Private Sector: Tariff Hike Strengthens Monopoly
Ghiyas Abdullah Paracha, CEO of Universal Gas Distribution Company Limited (UGDC), said the hike would only cement SNGPL’s monopoly and undermine efforts to create a competitive gas market. UGDC, Pakistan’s first private gas supplier, ships LNG through SNGPL’s network but argues that high tariffs make private investment unviable.
“This increase is irrational and unsustainable,” Paracha said. “It will discourage private participation and destabilize the market at a time when we need competition the most.”
Paracha also pushed for structural reforms:
- Splitting SNGPL’s transmission, distribution, and sales operations into separate entities.
- Introducing a multi-year tariff plan tied to inflation.
- Enforcing uniform benchmarks for gas losses (UFG).
- Bringing in independent legal reviews of regulatory frameworks.
Energy Mix and LNG Surplus Add to Pressure
The private sector blames part of the crisis on Pakistan’s long-term LNG contracts, which have forced the government to cut 400 million cubic feet per day of domestic gas production to make room for imported shipments. Prime Minister Shehbaz Sharif is expected to seek adjustments to those contracts during an upcoming visit to Qatar.
Industry groups, including the All Pakistan Textile Mills Association (APTMA), argued that Pakistan’s energy policies are riddled with inefficiencies. APTMA’s Asim Riaz criticized the use of expensive LNG to replace cheaper coal, instead of displacing furnace oil in power generation.

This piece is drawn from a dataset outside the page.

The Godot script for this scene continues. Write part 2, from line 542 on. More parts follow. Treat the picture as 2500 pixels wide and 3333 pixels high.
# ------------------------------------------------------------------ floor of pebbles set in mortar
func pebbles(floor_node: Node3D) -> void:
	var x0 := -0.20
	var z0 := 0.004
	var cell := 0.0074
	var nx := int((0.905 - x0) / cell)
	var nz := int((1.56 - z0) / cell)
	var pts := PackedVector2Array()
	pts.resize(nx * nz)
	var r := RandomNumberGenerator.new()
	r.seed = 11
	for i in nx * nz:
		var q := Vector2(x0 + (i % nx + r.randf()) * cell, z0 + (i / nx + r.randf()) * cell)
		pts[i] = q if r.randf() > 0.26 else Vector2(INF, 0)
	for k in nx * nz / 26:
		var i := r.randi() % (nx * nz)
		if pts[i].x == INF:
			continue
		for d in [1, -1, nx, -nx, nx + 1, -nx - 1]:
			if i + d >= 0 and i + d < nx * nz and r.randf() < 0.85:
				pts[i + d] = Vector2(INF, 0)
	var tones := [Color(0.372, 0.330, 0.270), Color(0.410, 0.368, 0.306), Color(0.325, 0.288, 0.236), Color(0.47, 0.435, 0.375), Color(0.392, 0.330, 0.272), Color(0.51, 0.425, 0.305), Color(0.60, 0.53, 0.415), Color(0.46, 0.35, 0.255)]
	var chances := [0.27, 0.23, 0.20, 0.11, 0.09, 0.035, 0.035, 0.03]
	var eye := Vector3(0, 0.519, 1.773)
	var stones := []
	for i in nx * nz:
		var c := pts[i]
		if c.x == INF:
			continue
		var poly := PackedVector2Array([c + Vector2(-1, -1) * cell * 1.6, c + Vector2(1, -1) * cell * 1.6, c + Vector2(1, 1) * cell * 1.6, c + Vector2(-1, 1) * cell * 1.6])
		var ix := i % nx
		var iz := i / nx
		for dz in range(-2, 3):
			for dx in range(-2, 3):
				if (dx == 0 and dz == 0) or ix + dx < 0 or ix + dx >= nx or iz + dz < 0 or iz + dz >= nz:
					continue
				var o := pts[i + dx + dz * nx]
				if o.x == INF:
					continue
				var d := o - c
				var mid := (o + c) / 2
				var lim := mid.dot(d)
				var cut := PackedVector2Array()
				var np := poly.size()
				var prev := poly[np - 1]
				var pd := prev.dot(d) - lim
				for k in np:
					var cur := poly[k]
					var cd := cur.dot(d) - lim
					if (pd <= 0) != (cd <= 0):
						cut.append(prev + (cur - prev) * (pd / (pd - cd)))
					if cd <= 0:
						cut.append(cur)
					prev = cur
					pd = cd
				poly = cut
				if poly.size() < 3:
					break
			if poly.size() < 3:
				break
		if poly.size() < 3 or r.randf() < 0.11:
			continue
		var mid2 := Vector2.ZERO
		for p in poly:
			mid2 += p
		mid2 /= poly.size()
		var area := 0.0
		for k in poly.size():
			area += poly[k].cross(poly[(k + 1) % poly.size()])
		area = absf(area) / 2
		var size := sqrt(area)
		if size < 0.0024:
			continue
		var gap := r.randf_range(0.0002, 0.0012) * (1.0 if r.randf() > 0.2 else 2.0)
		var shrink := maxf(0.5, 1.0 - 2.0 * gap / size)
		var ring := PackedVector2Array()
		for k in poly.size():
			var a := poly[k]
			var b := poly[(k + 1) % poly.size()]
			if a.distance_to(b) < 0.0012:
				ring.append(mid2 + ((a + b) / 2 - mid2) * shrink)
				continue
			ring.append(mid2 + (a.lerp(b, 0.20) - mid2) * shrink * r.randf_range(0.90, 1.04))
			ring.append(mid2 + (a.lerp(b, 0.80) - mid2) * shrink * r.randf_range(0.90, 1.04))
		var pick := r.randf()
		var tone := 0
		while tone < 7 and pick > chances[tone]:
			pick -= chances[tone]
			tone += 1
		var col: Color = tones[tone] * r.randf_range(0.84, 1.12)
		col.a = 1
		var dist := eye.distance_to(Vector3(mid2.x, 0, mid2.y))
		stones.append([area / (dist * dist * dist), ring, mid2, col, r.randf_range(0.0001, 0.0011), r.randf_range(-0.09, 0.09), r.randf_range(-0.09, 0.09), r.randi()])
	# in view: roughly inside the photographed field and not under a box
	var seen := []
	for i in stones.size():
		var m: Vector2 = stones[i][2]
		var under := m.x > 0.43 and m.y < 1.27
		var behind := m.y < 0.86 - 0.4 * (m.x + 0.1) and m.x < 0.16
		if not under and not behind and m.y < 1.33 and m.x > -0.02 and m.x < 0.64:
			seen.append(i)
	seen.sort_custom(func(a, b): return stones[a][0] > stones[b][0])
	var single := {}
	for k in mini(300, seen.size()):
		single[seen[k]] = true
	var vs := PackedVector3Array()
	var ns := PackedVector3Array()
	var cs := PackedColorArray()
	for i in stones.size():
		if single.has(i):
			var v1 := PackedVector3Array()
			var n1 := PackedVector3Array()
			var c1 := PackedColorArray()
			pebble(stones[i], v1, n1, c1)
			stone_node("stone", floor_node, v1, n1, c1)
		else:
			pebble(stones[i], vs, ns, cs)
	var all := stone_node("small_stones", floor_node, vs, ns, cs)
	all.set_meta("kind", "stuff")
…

Regulator Aims for Balance
OGRA Chairman Masroor Khan pushed back against claims of favoritism, stressing that the regulator has rejected over Rs84 billion in SNGPL expenditure claims in recent years and Rs57 billion in the current review cycle to protect consumers.
Meanwhile, SNGPL General Manager Saqib Abbas said the company has little control over retail gas prices, which are set by the government, and argued that cross-subsidies unfairly burden end-users. He urged OGRA to shift part of that cost to private shippers.
Decision Pending, But Stakes Are High
The hearing ended without a verdict, but business leaders warned that approving the hikes could push Pakistan’s gas market closer to collapse. They urged reforms to create a multi-supplier market that encourages investment and efficiency rather than entrenching a state-run monopoly.
“Without competition and transparency, this sector will keep spiraling,” Paracha said, echoing a sentiment shared across industries.